「倫理学」という学問に、人が抱くイメージや期待にはおそらくさまざまなものがあるだろう。日常の行為の善悪について研究するということを思い浮かべる人もあるであろうし、また、ソクラテスの生に重なるような「よき生」の追求を思い描く人もあるだろう。自らの人生についての問いを直接重ねようとする人もあるだろうし、また、今日的な社会問題への積極的な発言を期待する人もいよう。倫理学専修課程に進学してくる学生諸君の思いも、そのようにきわめて多様なものであろう。
しかし、それが文学部のなかで、しかも思想系の学問分野のなかでの倫理学研究となると、そのありかたも限定されてくる。文学部の学問が原典テクストの精密な読解を身上とするように、倫理学専修課程の学問も、倫理学についての原典テクスト、なかんずく古典のテクストの読解をその基本とすることになる。その点では思想史研究が中心となるのであり、現実的課題とのかかわりは間接的なものにとどまるということになろう。そのことはしかし、倫理という言葉に対する各人各様の思いを否定するものでは決してない。むしろ古典の読解にこそ、それぞれの思いがもっとも豊かな奥行きをもって現実化する場面があるというのが、われわれの確信である。

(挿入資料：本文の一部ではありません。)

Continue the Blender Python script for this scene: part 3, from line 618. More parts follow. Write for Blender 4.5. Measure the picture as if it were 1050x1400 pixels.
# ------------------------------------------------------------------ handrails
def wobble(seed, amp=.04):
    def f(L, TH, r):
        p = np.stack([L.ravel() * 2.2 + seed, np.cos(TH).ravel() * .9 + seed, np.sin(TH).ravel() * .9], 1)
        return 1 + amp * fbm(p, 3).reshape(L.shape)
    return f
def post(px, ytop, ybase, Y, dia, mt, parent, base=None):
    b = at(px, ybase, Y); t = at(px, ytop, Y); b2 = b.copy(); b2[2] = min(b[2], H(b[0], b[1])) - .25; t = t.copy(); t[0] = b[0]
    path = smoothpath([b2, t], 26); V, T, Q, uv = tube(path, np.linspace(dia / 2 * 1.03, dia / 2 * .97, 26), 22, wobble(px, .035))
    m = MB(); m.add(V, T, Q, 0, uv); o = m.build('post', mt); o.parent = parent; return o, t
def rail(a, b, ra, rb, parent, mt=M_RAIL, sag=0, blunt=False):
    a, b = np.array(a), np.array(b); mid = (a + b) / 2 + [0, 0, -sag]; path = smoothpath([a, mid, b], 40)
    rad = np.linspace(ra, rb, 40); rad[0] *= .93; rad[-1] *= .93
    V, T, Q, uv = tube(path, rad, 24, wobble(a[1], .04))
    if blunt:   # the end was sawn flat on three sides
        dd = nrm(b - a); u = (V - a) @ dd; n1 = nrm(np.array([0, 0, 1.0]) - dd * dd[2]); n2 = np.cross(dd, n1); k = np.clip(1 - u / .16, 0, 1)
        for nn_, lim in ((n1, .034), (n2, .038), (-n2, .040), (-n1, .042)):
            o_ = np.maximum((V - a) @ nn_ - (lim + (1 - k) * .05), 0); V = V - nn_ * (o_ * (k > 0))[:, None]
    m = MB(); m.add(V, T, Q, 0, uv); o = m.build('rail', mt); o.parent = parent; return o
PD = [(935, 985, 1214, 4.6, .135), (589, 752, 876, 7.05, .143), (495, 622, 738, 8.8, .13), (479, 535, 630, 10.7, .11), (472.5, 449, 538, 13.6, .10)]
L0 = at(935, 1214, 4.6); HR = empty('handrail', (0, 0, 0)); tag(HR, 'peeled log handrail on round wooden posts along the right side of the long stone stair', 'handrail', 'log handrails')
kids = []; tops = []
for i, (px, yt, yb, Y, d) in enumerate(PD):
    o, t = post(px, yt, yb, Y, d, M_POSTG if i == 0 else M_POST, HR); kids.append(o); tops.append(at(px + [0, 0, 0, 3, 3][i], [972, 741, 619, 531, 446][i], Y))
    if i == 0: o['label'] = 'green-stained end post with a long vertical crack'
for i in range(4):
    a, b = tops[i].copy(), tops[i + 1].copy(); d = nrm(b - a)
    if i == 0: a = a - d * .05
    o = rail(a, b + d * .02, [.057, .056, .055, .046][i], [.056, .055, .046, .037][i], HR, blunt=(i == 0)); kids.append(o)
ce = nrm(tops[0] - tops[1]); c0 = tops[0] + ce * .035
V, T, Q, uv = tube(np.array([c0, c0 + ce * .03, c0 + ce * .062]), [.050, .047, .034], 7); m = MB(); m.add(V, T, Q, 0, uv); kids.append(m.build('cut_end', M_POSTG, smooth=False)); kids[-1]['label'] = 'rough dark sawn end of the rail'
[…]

したがって、倫理学専修課程は、独断と空理空論を控えるという最低限の謙虚さを要求される以外は、きわめて自由な雰囲気に満ちている。かつてこの研究室の主任教員であった和辻哲郎は、日本近代において特筆すべき倫理学の体系を築き上げたが、それは、西洋思想と東洋思想の融合および規範学としての倫理学と事実の学としての諸学の融合を目指したものである。さらに、和辻は、倫理学以外に広く人文科学一般の分野でめざましい成果を上げたことで知られているが、この多様な学問領野に開かれているという性格は、今日においてなお生きていると言えるのである。学生の研究対象の選択も各人の大幅な自由に任されており、実際、これまでの卒業生の研究テーマも、洋の東西を問わず、また古代から現代に至るまで、まことに多彩である。
倫理学専修課程の講義・演習の対象領域は、西洋の倫理思想と日本のそれとに二大別される。倫理学がいち早く自覚的な形態をとった西洋の思想伝統を学ぶことは、日本倫理思想史を専攻しようとする学生にとっても欠かすことはできない。一方、西洋の倫理学に関心を持つ者にとっても、自らが背負う伝統との対話は必要である。相異なる領域への幅広い目配りが求められるのが、当専修課程の特色である。
このように、倫理学専修課程は、一方では古典的学問研究を尊重しつつも、他方では、哲学、社会科学、宗教学、日本思想等の諸学問に開かれた幅広い内容を持つ学問を目指しているという点で、思想系の学問分野のなかでも特徴を示していると言える。そのことは、当専修課程を卒業し、そののち研究者の道に入った先輩の学問にも明らかである。そのような条件をどう生かすかは、学生諸君の自発的研究に期待されている。